TO DO: Write out the listing, please, but only from its first line through the line containing "SUN = np.array([-math.sin(SUN_AZ)", exactly as given and without pictures.
**** DATASET EXCERPT
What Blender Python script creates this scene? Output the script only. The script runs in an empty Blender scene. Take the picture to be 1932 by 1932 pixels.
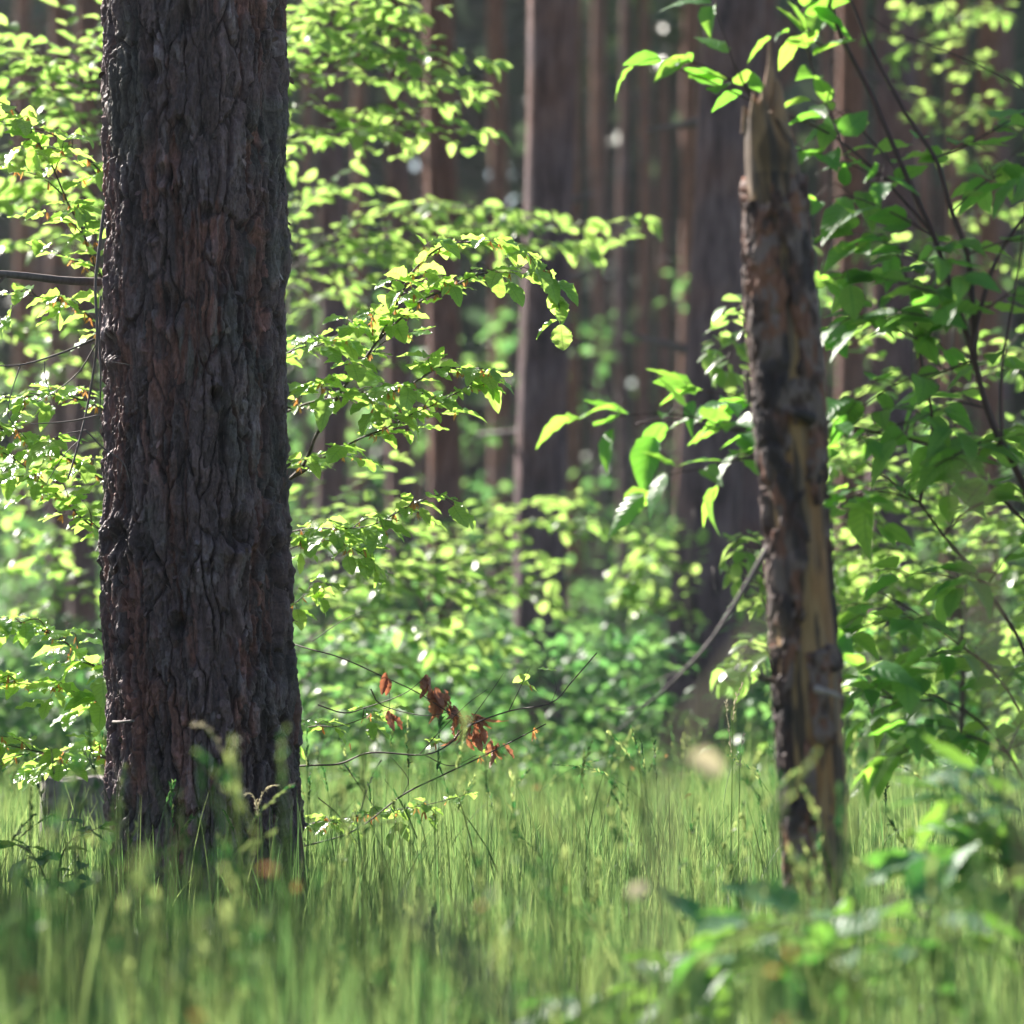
import bpy, math, random
import numpy as np
from mathutils import Vector

rng = np.random.default_rng(11)
random.seed(5)
PI = math.pi
scene = bpy.context.scene
COL = scene.collection

# ------------------------------------------------------------------ camera frame
F = 8050.0            # 1932-wide picture units per (metre / metre of depth)
HZ, CX, CAMZ = 1310.0, 966.0, 0.50
def P(px, py, d):
    return np.array([(px - CX) * d / F, d, CAMZ + (HZ - py) * d / F])
def X(px, d): return (px - CX) * d / F

SUN_AZ, SUN_EL = math.radians(40), math.radians(37)      # azimuth measured to the left of the view
SUN = np.array([-math.sin(SUN_AZ) * math.cos(SUN_EL), math.cos(SUN_AZ) * math.cos(SUN_EL), math.sin(SUN_EL)])

# ------------------------------------------------------------------ numpy noise
_perm = rng.permutation(256)
_perm = np.concatenate([_perm, _perm])
_val = rng.random(256)
def _h(ix, iy): return _perm[(_perm[ix & 255] + iy) & 255]
def vnoise(x, y, s=0):
    x = np.asarray(x, float) + s * 17.31; y = np.asarray(y, float) + s * 9.77
    ix = np.floor(x).astype(int); iy = np.floor(y).astype(int)
    fx = x - ix; fy = y - iy
    fx = fx * fx * (3 - 2 * fx); fy = fy * fy * (3 - 2 * fy)
    a = _val[_h(ix, iy)]; b = _val[_h(ix + 1, iy)]; c = _val[_h(ix, iy + 1)]; d = _val[_h(ix + 1, iy + 1)]
    return (a + (b - a) * fx) * (1 - fy) + (c + (d - c) * fx) * fy
def fbm(x, y, s=0, o=4):
    t = 0; a = 0.5; n = 0
    for i in range(o):
        t = t + a * vnoise(x * 2 ** i, y * 2 ** i, s + i * 3); n += a; a *= 0.5
    return t / n
def worley(x, y, s=0, jit=0.95):
    x = np.asarray(x, float) + s * 31.7; y = np.asarray(y, float) + s * 12.9
    ix = np.floor(x).astype(int); iy = np.floor(y).astype(int)
    f1 = np.full(x.shape, 9.0); f2 = np.full(x.shape, 9.0); cid = np.zeros(x.shape, int)
    for dx in (-1, 0, 1):
        for dy in (-1, 0, 1):
            hx = _h(ix + dx, iy + dy)
            px = ix + dx + 0.5 + (_val[hx] - 0.5) * jit
            py = iy + dy + 0.5 + (_val[(hx * 7 + 13) & 255] - 0.5) * jit
            d = np.hypot(x - px, y - py)
            closer = d < f1
            f2 = np.where(closer, f1, np.minimum(f2, d))
            cid = np.where(closer, hx, cid)
            f1 = np.where(closer, d, f1)
    return f1, f2, _val[(cid * 5 + 3) & 255]
def sstep(a, b, x):
    t = np.clip((x - a) / (b - a), 0, 1)
    return t * t * (3 - 2 * t)
def nrm(v): return v / np.maximum(np.linalg.norm(v, axis=-1, keepdims=True), 1e-9)
def lerp(a, b, t): return a + (b - a) * t

# ------------------------------------------------------------------ mesh collecting
class MB:
    def __init__(s): s.v = []; s.f = []; s.c = []; s.n = 0
    def add(s, v, f, c=None):
        v = np.asarray(v, float).reshape(-1, 3); f = np.asarray(f, int).reshape(-1, 3)
        if c is None: c = np.full((len(v), 3), 0.5)
        s.v.append(v); s.f.append(f + s.n); s.c.append(np.asarray(c, float).reshape(-1, 3)); s.n += len(v)
    def mesh(s, name, mat, smooth=True):
        v = np.concatenate(s.v); f = np.concatenate(s.f); c = np.concatenate(s.c)
        me = bpy.data.meshes.new(name)
        me.vertices.add(len(v)); me.vertices.foreach_set('co', v.astype(np.float32).ravel())
        me.loops.add(len(f) * 3); me.loops.foreach_set('vertex_index', f.astype(np.int32).ravel())
        me.polygons.add(len(f)); me.polygons.foreach_set('loop_start', np.arange(0, len(f) * 3, 3, dtype=np.int32))
        at = me.attributes.new('tint', 'FLOAT_COLOR', 'POINT')
        at.data.foreach_set('color', np.concatenate([c, np.ones((len(c), 1))], 1).astype(np.float32).ravel())
        me.update(calc_edges=True)
        me.polygons.foreach_set('use_smooth', np.full(len(f), smooth, dtype=bool))
        me.materials.append(mat); me.validate()
        return me
    def build(s, name, mat, parent=None, smooth=True):
        if not s.v: return None
        o = bpy.data.objects.new(name, s.mesh(name, mat, smooth)); COL.objects.link(o)
        if parent is not None:
            o.parent = parent
            o.matrix_parent_inverse = parent.matrix_basis.inverted()
        return o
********
EXPECTED ANSWER:
What Blender Python script creates this scene? Output the script only. The script runs in an empty Blender scene. Take the picture to be 1932 by 1932 pixels.
import bpy, math, random
import numpy as np
from mathutils import Vector

rng = np.random.default_rng(11)
random.seed(5)
PI = math.pi
scene = bpy.context.scene
COL = scene.collection

# ------------------------------------------------------------------ camera frame
F = 8050.0            # 1932-wide picture units per (metre / metre of depth)
HZ, CX, CAMZ = 1310.0, 966.0, 0.50
def P(px, py, d):
    return np.array([(px - CX) * d / F, d, CAMZ + (HZ - py) * d / F])
def X(px, d): return (px - CX) * d / F

SUN_AZ, SUN_EL = math.radians(40), math.radians(37)      # azimuth measured to the left of the view
SUN = np.array([-math.sin(SUN_AZ) * math.cos(SUN_EL), math.cos(SUN_AZ) * math.cos(SUN_EL), math.sin(SUN_EL)])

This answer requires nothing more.